Amazon.com Review
Penzler Pick, November 2001: One of the last year's most interesting debuts was Sallie Bissell's
In the Forest of Harm, which introduced Mary Crow, an assistant district attorney in Atlanta, Georgia, who is half Cherokee. Crow had some unfinished business in that book. Her mother was murdered and Mary discovered the body, but the murderer was never brought to justice. She also had residual feelings for an old beau, Jonathan Walkingstick, with whom she resumed their on-again, off-again affair.
At the start of A Darker Justice, Mary once again is in Atlanta when she is called away from a friend's wedding to be told that her mentor and friend, Judge Irene Hannah, may be the next target of a vicious killer who is murdering federal judges. When the judge refuses to accept help from the FBI, the feds ask Mary to intercede on their behalf so that they can put agents on her land to protect her. Hannah will have none of this, but does accept Mary's offer to stay with her as a bodyguard. Then, in one brief moment, she is abducted from under Mary's nose. In a race against time, Mary and FBI agent Dan Safer must try to find her before she, too, is killed.
In an equally compelling parallel story, we meet Tommy Cabe and Willett Pierson, who attend Camp Unakawaya in North Carolina. Their life at the camp, which is part military, part orphanage, is hell under the rule of Robert Wurth. The lives of Tommy, Willett, and Wurth will intersect with that of Mary Crow in an explosion of violence when many of Mary's questions about her mother's murder and her relationship with Jonathan will be resolved.

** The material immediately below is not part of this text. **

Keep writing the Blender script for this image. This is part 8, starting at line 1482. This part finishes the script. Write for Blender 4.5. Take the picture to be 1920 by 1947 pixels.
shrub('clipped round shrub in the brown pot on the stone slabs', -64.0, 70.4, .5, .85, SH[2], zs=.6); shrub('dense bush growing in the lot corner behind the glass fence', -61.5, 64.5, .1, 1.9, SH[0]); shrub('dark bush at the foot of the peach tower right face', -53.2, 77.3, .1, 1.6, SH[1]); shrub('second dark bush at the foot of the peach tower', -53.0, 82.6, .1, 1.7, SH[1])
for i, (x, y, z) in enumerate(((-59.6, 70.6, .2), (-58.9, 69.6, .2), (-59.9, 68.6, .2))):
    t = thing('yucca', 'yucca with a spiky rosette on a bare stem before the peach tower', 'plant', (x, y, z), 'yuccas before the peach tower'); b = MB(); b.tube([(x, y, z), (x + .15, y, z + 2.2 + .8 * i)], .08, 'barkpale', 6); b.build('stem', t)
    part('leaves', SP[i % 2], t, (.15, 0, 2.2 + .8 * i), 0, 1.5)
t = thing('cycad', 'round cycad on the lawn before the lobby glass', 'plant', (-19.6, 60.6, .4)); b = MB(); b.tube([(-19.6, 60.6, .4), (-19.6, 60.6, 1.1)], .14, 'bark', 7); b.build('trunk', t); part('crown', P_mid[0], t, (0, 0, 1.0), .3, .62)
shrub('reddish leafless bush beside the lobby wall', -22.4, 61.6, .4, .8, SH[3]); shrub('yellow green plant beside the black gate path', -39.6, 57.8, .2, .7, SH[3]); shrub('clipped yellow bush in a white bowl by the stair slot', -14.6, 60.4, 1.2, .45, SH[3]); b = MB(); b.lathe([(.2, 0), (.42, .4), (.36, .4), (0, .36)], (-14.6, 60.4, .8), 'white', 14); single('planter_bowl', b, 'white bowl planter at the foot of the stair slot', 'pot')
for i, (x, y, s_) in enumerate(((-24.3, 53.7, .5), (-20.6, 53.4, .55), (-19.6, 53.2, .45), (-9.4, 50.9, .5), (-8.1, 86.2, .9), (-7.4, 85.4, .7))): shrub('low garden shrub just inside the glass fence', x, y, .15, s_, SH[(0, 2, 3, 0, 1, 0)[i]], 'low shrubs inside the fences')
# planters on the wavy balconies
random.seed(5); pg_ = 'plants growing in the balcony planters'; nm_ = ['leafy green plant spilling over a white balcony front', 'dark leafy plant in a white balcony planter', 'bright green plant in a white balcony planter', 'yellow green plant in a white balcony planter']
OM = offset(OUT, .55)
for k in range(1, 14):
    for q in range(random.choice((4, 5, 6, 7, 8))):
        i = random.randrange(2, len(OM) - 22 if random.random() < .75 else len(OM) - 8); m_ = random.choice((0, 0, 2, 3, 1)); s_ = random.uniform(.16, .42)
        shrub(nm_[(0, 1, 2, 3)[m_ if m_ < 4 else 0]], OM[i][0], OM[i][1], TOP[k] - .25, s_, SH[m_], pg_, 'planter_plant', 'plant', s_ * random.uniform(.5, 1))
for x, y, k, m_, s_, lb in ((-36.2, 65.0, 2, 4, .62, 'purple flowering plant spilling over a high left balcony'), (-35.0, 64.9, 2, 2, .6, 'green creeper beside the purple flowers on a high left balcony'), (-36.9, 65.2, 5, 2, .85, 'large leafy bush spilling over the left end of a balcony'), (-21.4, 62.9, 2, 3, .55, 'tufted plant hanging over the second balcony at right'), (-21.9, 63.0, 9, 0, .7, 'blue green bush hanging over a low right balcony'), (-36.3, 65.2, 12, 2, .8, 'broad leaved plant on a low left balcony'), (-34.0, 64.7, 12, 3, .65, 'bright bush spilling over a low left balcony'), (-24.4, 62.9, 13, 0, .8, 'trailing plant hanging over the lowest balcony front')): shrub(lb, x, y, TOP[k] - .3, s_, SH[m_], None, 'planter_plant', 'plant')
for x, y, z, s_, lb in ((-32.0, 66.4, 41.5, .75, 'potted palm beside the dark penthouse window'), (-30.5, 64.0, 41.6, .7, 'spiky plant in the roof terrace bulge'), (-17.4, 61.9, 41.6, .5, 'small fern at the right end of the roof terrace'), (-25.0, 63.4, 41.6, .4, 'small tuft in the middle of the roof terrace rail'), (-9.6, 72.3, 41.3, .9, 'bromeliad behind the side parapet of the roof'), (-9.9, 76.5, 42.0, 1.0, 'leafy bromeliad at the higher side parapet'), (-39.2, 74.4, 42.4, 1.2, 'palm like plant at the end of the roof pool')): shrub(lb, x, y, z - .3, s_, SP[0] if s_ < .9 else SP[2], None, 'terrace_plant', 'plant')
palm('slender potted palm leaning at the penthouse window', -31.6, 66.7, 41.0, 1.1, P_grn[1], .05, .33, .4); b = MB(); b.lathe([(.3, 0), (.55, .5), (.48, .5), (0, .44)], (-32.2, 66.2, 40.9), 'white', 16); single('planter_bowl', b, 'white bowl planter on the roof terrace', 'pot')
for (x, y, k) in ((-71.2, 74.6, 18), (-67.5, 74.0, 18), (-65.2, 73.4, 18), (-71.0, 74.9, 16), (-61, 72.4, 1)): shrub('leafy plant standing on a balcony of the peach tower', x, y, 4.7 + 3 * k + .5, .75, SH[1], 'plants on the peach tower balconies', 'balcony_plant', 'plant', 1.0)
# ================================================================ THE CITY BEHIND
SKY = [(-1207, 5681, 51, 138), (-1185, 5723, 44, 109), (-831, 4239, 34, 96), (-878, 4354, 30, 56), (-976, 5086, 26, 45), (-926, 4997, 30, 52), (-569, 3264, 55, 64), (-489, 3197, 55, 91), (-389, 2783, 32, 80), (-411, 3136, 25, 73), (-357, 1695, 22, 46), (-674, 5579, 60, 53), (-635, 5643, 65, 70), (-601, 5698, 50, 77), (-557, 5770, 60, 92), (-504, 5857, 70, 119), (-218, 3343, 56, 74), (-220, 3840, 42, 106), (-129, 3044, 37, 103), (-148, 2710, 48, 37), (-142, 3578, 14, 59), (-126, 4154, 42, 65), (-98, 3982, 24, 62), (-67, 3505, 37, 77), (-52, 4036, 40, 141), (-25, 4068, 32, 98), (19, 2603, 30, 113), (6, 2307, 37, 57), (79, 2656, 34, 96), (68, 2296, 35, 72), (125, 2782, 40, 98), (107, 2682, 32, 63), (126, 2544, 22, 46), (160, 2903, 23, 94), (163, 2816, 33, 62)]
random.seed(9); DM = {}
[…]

While I was a great fan of her first book, Bissell has written a second that is even better. --Otto Penzler
From Publishers Weekly
For those who missed Bissell's well-received debut thriller, In the Forest of Harm, Bissell briefly sums it up at the beginning of her second offering. Atlanta prosecutor Mary Crow, while at the wedding of her dearest friend, Alexandria McCrimmon, reflects on the horrific events that unfolded 14 months before: "Alex had accompanied Mary on a camping trip in the Nantahalah Forest. The trip had turned bad when Alex had been abducted by a psychopathic trapper. Ultimately she'd been airlifted from the Appalachian forests, half-naked and nearly beaten to death." If that sounds like a bad trip, the goings-on this time are even worse. A powerful, secretive right-wing cabal called FaithAmerica which has its eyes on the U.S. presidency has been using students at Camp Unakawaya, a last-chance military school for teenage boys, to knock off federal judges who veer too far to the left in terms of legislating racial equality. One of the school's students the only one ever to win the coveted Black Feather for total dedication goes too far and messily beheads a female judge, calling undue attention to the previous deaths. The next victim appears to be Mary's friend and mentor, Judge Irene Hannah, but Hannah stubbornly refuses protection, so of course Mary is the only one who can save her. This takes her back into the woods and the arms of her former lover, the enigmatic Jonathan Walkingstick, and finally underground into some dank caverns where truth and justice lie. Bissell's narrative drive should carry readers right along, despite some farfetched aspects to the story.